Respondents themselves are claiming a privilege, different in character but similar in effect, in refusing to disclose what their London solicitors, Messrs. Constant and Constant, learned from the British Foreign Office. Some of the information requested by the interrogatories could not be supplied by the United States unless and until the British Government waived its privilege in connection therewith. 4 Moore, Int'l Law Digest (1906), pp. 717, et seq., Intercourse of States, Official Correspondence, sec. 684, Publication of Correspondence. That waiver was finally obtained and respondents were furnished with the papers. In the meantime proctors for the United States had suggested to proctors for respondents that their clients, who have offices in London, might be able to obtain the desired information directly from the British Foreign Office. Respondents engaged Messrs. Constant and Constant, a firm of solicitors in London, to obtain this information, and Her Majesty's Principal Secretary of State for Foreign Affairs advised the United States Ambassador on December 13, 1954, that information had been supplied to Messrs. Constant and Constant. The solicitors reported what they learned to respondents and their proctors, and the United States has moved the court to require respondents to disclose the information so obtained. Respondents oppose the motion on the ground that communications from counsel to client are privileged. *557 I doubt whether this information comes within the privilege. But I have sustained respondents' continued objection to its disclosure, after telling them that I will infer from their objection that the evidence suppressed would be contrary to their argument, i. e., that the information furnished by the Foreign Office to Constant and Constant would support the contention made by the United States, that the information which respondents seek to obtain by means of the interrogatory in question is immaterial. Mammoth Oil Co. v. United States, 275 U.S. 13, 48 S. Ct. 1, 72 L. Ed. 137; The Algie, D.C.E.D.N.Y., 56 F.2d 388; Baltic Cotton Co. v. United States, D.C.S.D. Ala., 50 F.2d 257.

As the Reynolds case points out, there is a clear distinction between criminal cases prosecuted by the United States and civil cases, such as this. Here, as in the Reynolds case, the necessity for the disclosure of the information requested is dubious, and the reason for sustaining the claim of privilege is clear.

The question before the court is whether the refusal of the United States to supply the information requested in the one interrogatory which has not been fully answered should bar its recovery under the insurance policies in suit.

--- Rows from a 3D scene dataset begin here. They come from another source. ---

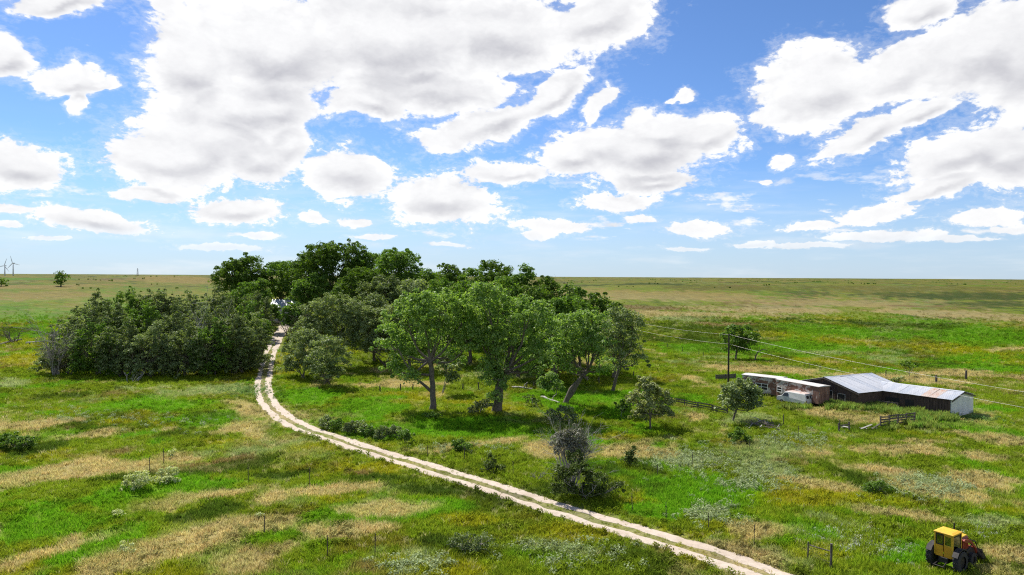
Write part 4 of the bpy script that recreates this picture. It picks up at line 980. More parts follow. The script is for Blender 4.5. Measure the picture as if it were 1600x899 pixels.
def gable_building(name, label, cat, origin, rz, L, hw, wall, rise, mats, sheet_w, over=0.35, rust=(), end_mat=None, g=None, open_front=None, bays=()):
    """x along the ridge 0..L, y across -hw..hw; front eave at y=-hw"""
    root = empty(name, origin, label, cat, None, rz)
    wm = MATS[mats]
    MB().box(0.08, L - 0.08, -hw, -hw + 0.08, -0.4, wall).build('front_wall', wm, root)
    MB().box(0.08, L - 0.08, hw - 0.08, hw, -0.4, wall).build('rear_wall', wm, root)
    for nm, x0, x1, mt in (('end_wall', 0, 0.08, mats), ('end_wall', L - 0.08, L, end_mat or mats)):
        MB().prism([(-hw, -0.4), (hw, -0.4), (hw, wall), (0, wall + rise), (-hw, wall)], x0, x1, 'x').build(nm, MATS[mt], root)
    sl = math.hypot(hw, rise); ang = math.atan2(rise, hw); ov = over
    n = max(1, round((L + 2 * over) / sheet_w)); sw = (L + 2 * over) / n
    me = sheet_mesh('roof_sheet', sw - 0.012, sl + ov)
    variants = {k: me.copy() for k in ('roof_steel', 'roof_steel_dull', 'roof_rust')}
    for k, v in variants.items(): v.materials.append(MATS[k])
    for side in (-1, 1):
        for i in range(n):
            k = 'roof_rust' if (side == -1 and i in rust) else ('roof_steel' if g.uniform() < 0.6 else 'roof_steel_dull')
            o = link('roof_sheet', variants[k], None, root)
            lift = 0.05 + g.uniform(0, 0.025)
            if side == -1:
                o.location = (-over + i * sw, -hw - ov * math.cos(ang), wall - ov * math.sin(ang) + lift); o.rotation_euler = (ang + g.normal(0, 0.003), 0, g.normal(0, 0.004))
            else:
                o.location = (-over + (i + 1) * sw, hw + ov * math.cos(ang), wall - ov * math.sin(ang) + lift); o.rotation_euler = (ang, 0, math.pi)
    MB().prism([(-0.22, wall + rise + 0.03), (0, wall + rise + 0.10), (0.22, wall + rise + 0.03), (0, wall + rise + 0.13)], -over, L + over, 'x').build('ridge_cap', MATS['roof_steel_dull'], root)
    for x in (-over + 0.01, L + over - 0.06):       # barge boards at both ends
        for s in (-1, 1):
            MB().prism([(s * (hw + ov * 0.9), wall - 0.34), (0, wall + rise - 0.2), (0, wall + rise - 0.02), (s * (hw + ov * 0.9), wall - 0.14)], x, x + 0.05, 'x').build('barge_board', MATS['weathered_wood'], root)
    nb = int(L / 1.6)
    for i in range(nb + 1):                          # eave rafters' tails
        x = 0.15 + i * (L - 0.3) / nb
        MB().box(x - 0.05, x + 0.05, -hw - ov * 0.8, -hw - 0.003, wall - 0.20, wall - 0.06).build('rafter_tail', MATS['weathered_wood'], root)
    return root

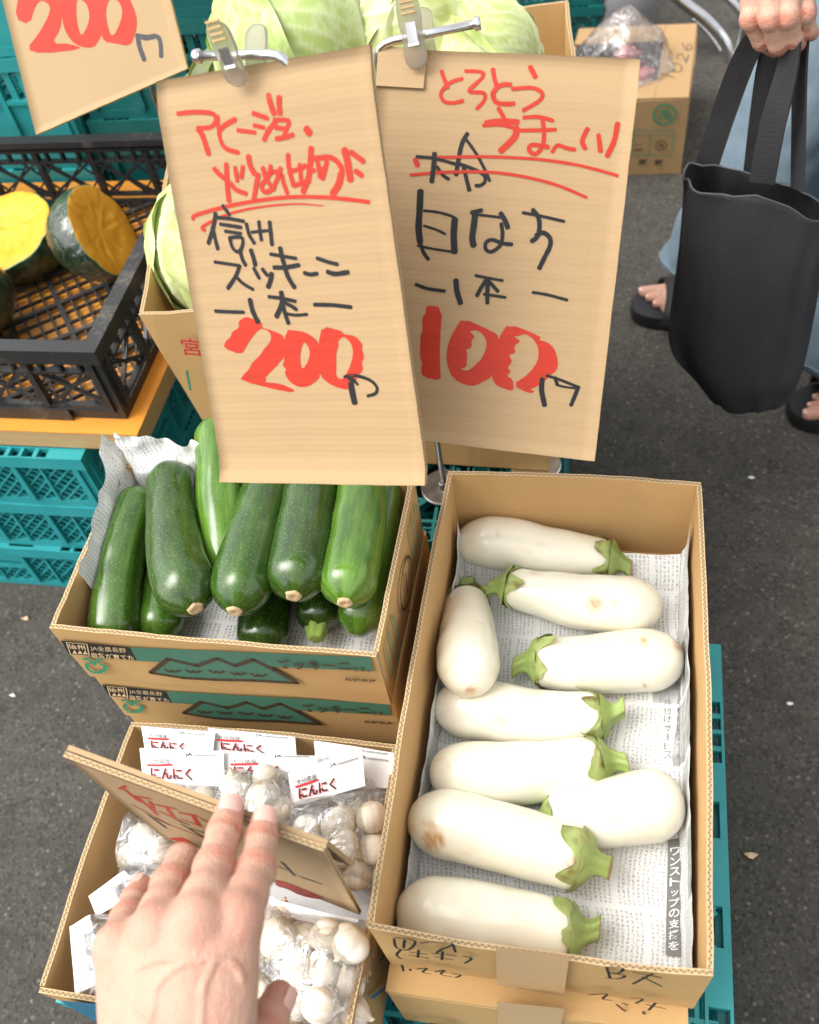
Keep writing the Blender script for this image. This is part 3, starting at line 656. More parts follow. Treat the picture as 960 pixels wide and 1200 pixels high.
# ================================================================== PRICE CARDS
def sc_cam(P, s): return CAM + (Vector(P) - CAM) * s
class Card:
    def __init__(s, quad, P, n, name, label, warp, th=.0042, mat='sign_board', res=(16, 28)):
        s.n = Vector(n).normalized();  s.n = s.n if s.n.dot(CAM - Vector(P)) > 0 else -s.n
        s.P = Vector(P); q = [pp(*c, s.P, s.n) for c in quad]; s.q = q
        X = (q[1] - q[0] + q[2] - q[3]).normalized(); Y = s.n.cross(X).normalized(); o = (q[2] + q[3]) / 2
        s.M = Matrix(((X.x, Y.x, s.n.x, o.x), (X.y, Y.y, s.n.y, o.y), (X.z, Y.z, s.n.z, o.z), (0, 0, 0, 1))); s.inv = s.M.inverted()
        s.root = thing(name, label, 'price card', o, None, s.M); s.warp = warp; s.k = 0
        L = [s.inv @ p for p in q]; nx, ny = res; mb = MB(); v = []
        for side in (0, 1):
            for j in range(ny + 1):
                for i in range(nx + 1):
                    a, b_ = i / nx, j / ny; p = (L[3].lerp(L[2], a)).lerp(L[0].lerp(L[1], a), b_)
                    if i in (0, nx): p.x += .0004 * noise.noise(Vector((p.x * 40, p.y * 120, 1)))
                    if j in (0, ny): p.y += .0004 * noise.noise(Vector((p.x * 120, p.y * 40, 2)))
                    v.append(Vector((p.x, p.y, warp(p.x, p.y) - side * th)))
        N = (nx + 1) * (ny + 1); f = []; mi = []; uv = []
        for j in range(ny):
            for i in range(nx):
                a = j * (nx + 1) + i; f.append((a, a + 1, a + nx + 2, a + nx + 1)); f.append((N + a, N + a + nx + 1, N + a + nx + 2, N + a + 1)); mi += [0, 0]; uv += [[(0, 0)] * 4] * 2
        def edge(idx):
            for t, (a, b_) in enumerate(zip(idx, idx[1:])): f.append((a, N + a, N + b_, b_)); mi.append(1); uv.append([(t * .012, 0), (t * .012, 1), (t * .012 + .012, 1), (t * .012 + .012, 0)])
        edge(list(range(nx, -1, -1))); edge([ny * (nx + 1) + i for i in range(nx + 1)]); edge([j * (nx + 1) for j in range(ny + 1)]); edge([j * (nx + 1) + nx for j in range(ny, -1, -1)])
        mb.add(v, f, mi, uv); s.board = obj('board', mb, (mat, 'cut_edge'), s.root, local=True)
        s.board.data.polygons.foreach_set('use_smooth', [m == 0 for m in mi])
    def pt(s, x, y): return s.inv @ pp(x, y, s.P, s.n)
    def lift(s, mb, k): 
        mb.v = [(p[0], p[1], s.warp(p[0], p[1]) + .0002 + k) for p in mb.v]
    def marks(s, name, mat, items, org, sc, wd):
        """items in the units of the enlarged view they were read from: origin org, sc photo pixels per unit"""
        out = MB(); zn = Vector((0, 0, 1))
        for it in items:
            s.k += 1; m = MB()
            T = lambda p: s.pt(org[0] + p[0] * sc, org[1] + p[1] * sc)
            unit = (s.pt(org[0] + 10 * sc, org[1]) - s.pt(org[0], org[1])).length / 10
            if it[0] == 'poly':
                polyfill(m, [T(p) for p in it[1]], [[T(p) for p in h] for h in it[2:]]); s.lift(m, (s.k % 24) * .000012); obj(name, m, mat, s.board, local=True); continue
            else:
                wv = it[0] if isinstance(it[0], (int, float)) else wd; pts = it[1:] if isinstance(it[0], (int, float)) else it
                tp = .0
                if wv < 0: wv, tp = -wv, .75
                stroke(m, [T(p) for p in pts], wv * unit, zn, tp)
            s.lift(m, (s.k % 24) * .000012); out.add(m.v, m.f)
        return obj(name, out, mat, s.board, local=True) if out.v else None
wn = lambda a: (lambda x, y: .0009 * noise.noise(Vector((x * 14 + a, y * 14, a))))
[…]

It would be most unjust to give it that effect, in view of the reason for its refusal, the other information supplied by the United States, and the other sources of information available to respondents. Interrogatories "are not to be used as a device or a stratagem to maneuver the adverse party into an unfavorable tactical position. To do so is to pervert a remedy designed to advance the disposition of controversies on their merits, into a weapon to revive what has been aptly denominated as `the sporting theory of justice' the very shortcoming of the old procedure that the new rules were designed to cure." Aktiebolaget Vargos v. Clark, D.C.D.C., 8 F.R.D. 635, 636, Holtzoff, J.

Respondents' motion (Paper No. 92) is hereby denied.